Cheer on the Buckeyes tomorrow as they take on... Bowling Green?! Yes, it should be a blow out, so I will probably be spending my Saturday (for the first time in a month in a half) not watching College Football, but instead pounding some beers with the girlfriend down in Newport for Oktoberfest. Sounds good to me.
Kousokuya First Live 1979 (PSF, 2006)
After reading, um,
Roland Woodbe’s “voicemail from a concerned mother” review of this disc last week over on the
Siltblog, and I had a hunch that this was going to be good (or at least interesting) so I visited my old pal
Forced Exposure and ordered myself a copy. Now, I admit that I know next to nothing about the Japanese underground, psychedelic speed freak scene, but I don’t think you really need to be up to snuff to dig this one.
First Live 1979 is immediate yet expansive, and is definitely going to make you want to do some research. As you may have guessed from the title, this album captures Kousokuya at their most embryonic, a stage of the band that has only this new release to serve as a document. The three-song set warms up with girl-voice bark 'n wail, over rolling random guitar and drums, and equaled by the industrial synthesizer. I don’t know if it is just because I have been listening to
Trout Mask Replica a few times in the last couple days, but Kousokuya’s vocalist,
Mick, reminds me of a female
Beefheart in the way that she can couple tuneful melody with creative expressiveness.
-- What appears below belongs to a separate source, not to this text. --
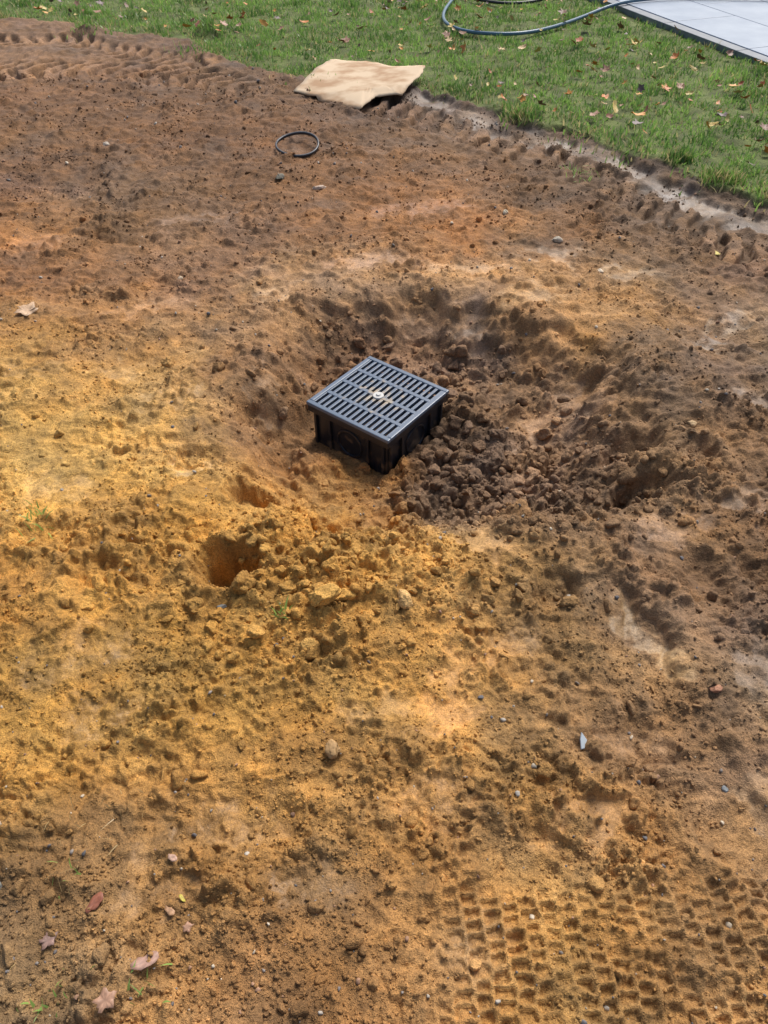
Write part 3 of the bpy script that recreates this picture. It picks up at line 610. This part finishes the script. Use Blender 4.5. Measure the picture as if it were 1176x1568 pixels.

Ok, I admit that that might have been a little far-fetched, but I think that you get the point: that this stuff is more from a Beefheart/Psych Rock tradition, than anything punk or "post"-punk. Eventually the noise morphs into a steady beat and melody, but the guitar, girl-voice and synthesizer play hopscotch to the bass-drum, creating an intoxicatingly modern dance… and
Chuck Berry is nowhere to be found. To top it all off,
Fumio Kosakai (of
The Incapacitants,
Hijokaidan and
C.C.C.C. infamy) articulately recounts the artistic de-evolution of Kousokuya, which was thankfully in both Japanese and English. Very interesting stuff, indeed; chaotic and deconstructive, but (I swear) you’ll actually enjoy listening to it, much less obsessively guarding your copy from wear and thievery (I'm still bitter about some jerk that stole a bunch of my shit, while I was in the Berkshire Mountains for a few months of the summer of 2002).
Where was I? Oh yeah, Kousokuya is so good, that I wonder why I've never heard their name uttered in hipspeak? Maybe I have, but after hearing this you'll find that they are the type of band that you'll never forget. Kosakai nicely wraps up his piece with emphasis on the obscurity of this incendiary recording: “The fact that that Instant of Illumination should have been captured on tape and now released on CD is nothing short of miraculous. But it’s a miracle that many music fans deserve to hear.” I can't help but to agree,
First Live 1979 is miraculously timeless, in every sense of the word.